D’autant qu’une technique d’excavation mécanisée avec un tunnelier ne devient rentable que si le linéaire à creuser dépasse les 3 kilomètres (ici il mesure 2,7 kilomètres). La planification sera donc acrobatique. À cela s’ajoutent les aspects de bruits, de poussière, de manque d’espace, d’éventuelles malfaçons et de constructions futures, de l’installation des chantiers en pleine ville, de l’intégration dans le paysage, de la logistique à gérer...

Quid des matériaux excavés?

Et en parlant de logistique, un enjeu monumental (pré)occupe également les équipes: celui de la gestion des matériaux excavés. Que faire des 1,3 million de m3 qui seront extraits dans ce projet? Pedro Aboitiz l’assure, «nous travaillons dès maintenant pour trouver des solutions de valorisation, sur nos chantiers en priorité et, le cas échéant, sur le canton de Genève». Près d’1,3 million de m3 de matériaux dont le stockage ne pourra pas être assuré en centre-ville comme il l’aurait été en rase campagne et où des allers-retours de camions à des cadences trop élevées seront impossibles.

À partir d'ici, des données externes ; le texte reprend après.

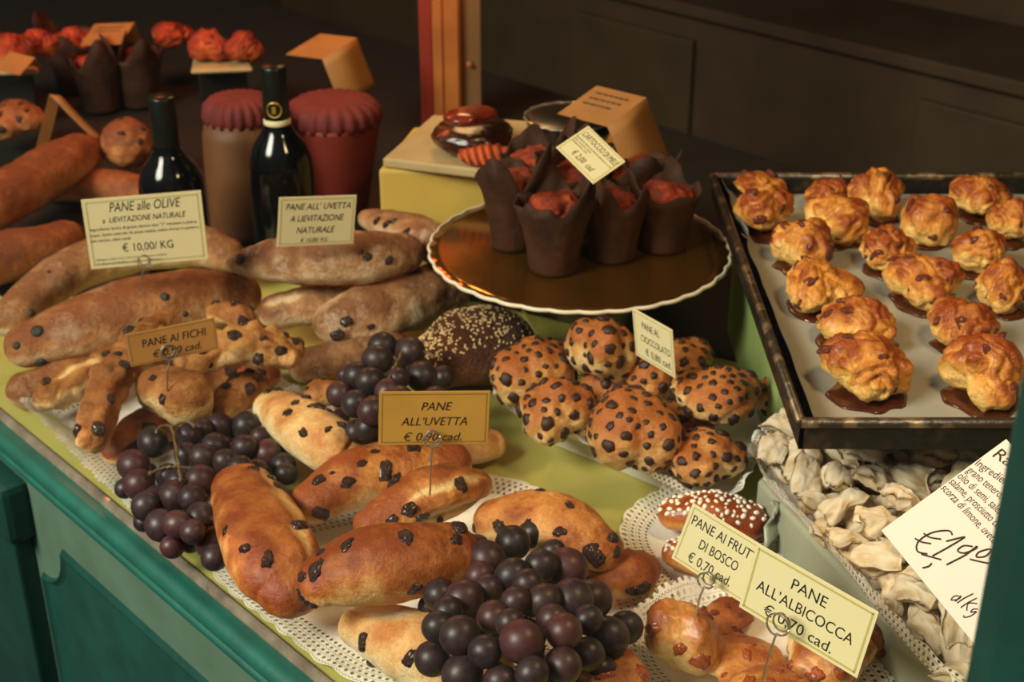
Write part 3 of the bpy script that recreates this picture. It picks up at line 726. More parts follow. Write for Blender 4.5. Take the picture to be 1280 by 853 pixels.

Quelques points noirs restent donc encore à éclaircir d’ici le début des travaux qui ne sera pas prévu avant 2030. L’objectif de mise à l’enquête étant agendé à 2027, «cela va prendre encore du temps. Notre dossier de demande d’autorisation de construire est en train d’être monté mais il compte d’ores et déjà 1600 pièces, dont chaque rapport fait 200 pages!», s’enquiert Pedro Aboitiz. Alors rendez-vous en 2038 pour l’inauguration hypothétique de ces gares du futur... à six pieds sous terre.

Les souterrains comme mine d’or?

L’extension de la gare et ses tunnels associés n’est pas le seul projet souterrain prévu à Genève. Comme annoncé en décembre dernier, un métro reliant le pied du Jura au Salève en passant par le centre du canton pourrait bientôt voir le jour afin de renforcer le Léman Express. Avec une mise en service espérée aux alentours de 2050, cette ligne qui transporterait entre 120’000 et 160’000 passagers par jour traversera Genève sur 18 kilomètres pour la modique somme de 4 milliards de francs. De quoi relancer l’idée d’une ville souterraine à développer? L’idée autrefois saugrenue fait de plus en plus écho avec la raréfaction des terrains constructibles genevois. Certaines villes confrontées aux mêmes problématiques ont quant à elles déjà pris les devants telles que Tokyo, Amsterdam, Montréal ou encore Helsinki qui case ses usines en sous-sol. Des chercheurs de l’EPFL ont justement mis au point il y a quelques années un modèle (appelé «Deep City») pour construire les villes sous les villes et profiter ainsi de ressources inexploitées. Selon leur analyse, Genève et Lausanne disposaient d’un potentiel important.

Un projet de gare en profondeur

Il y avait urgence à prévoir une extension de la gare Cornavin (GE). Située au coeur de la ville, la troisième gare de Suisse en termes de visiteurs journaliers (171’000 personnes, derrière Berne et Zurich) n’allait pas être en mesure d’accueillir les 124’000 passagers envisagés au quotidien pour 2038. Si le premier projet des CFF, il y a dix ans, prévoyait une extension en surface qui aurait détruit une partie du quartier des Grottes, une construction en profondeur s’est finalement rapidement imposée. Au programme désormais: une gare souterraine avec deux nouvelles voies pour bénéficier de 4 trains supplémentaires par heure et par sens, ainsi qu’une «mezzanine» (sorte de couloir intermédiaire) qui permettra de fluidifier les déplacements en gare qui font la particularité de Cornavin, puisqu’une personne sur deux qui la traverse transite en réalité non pas pour prendre un train mais pour se déplacer d’un bout à l’autre de la ville.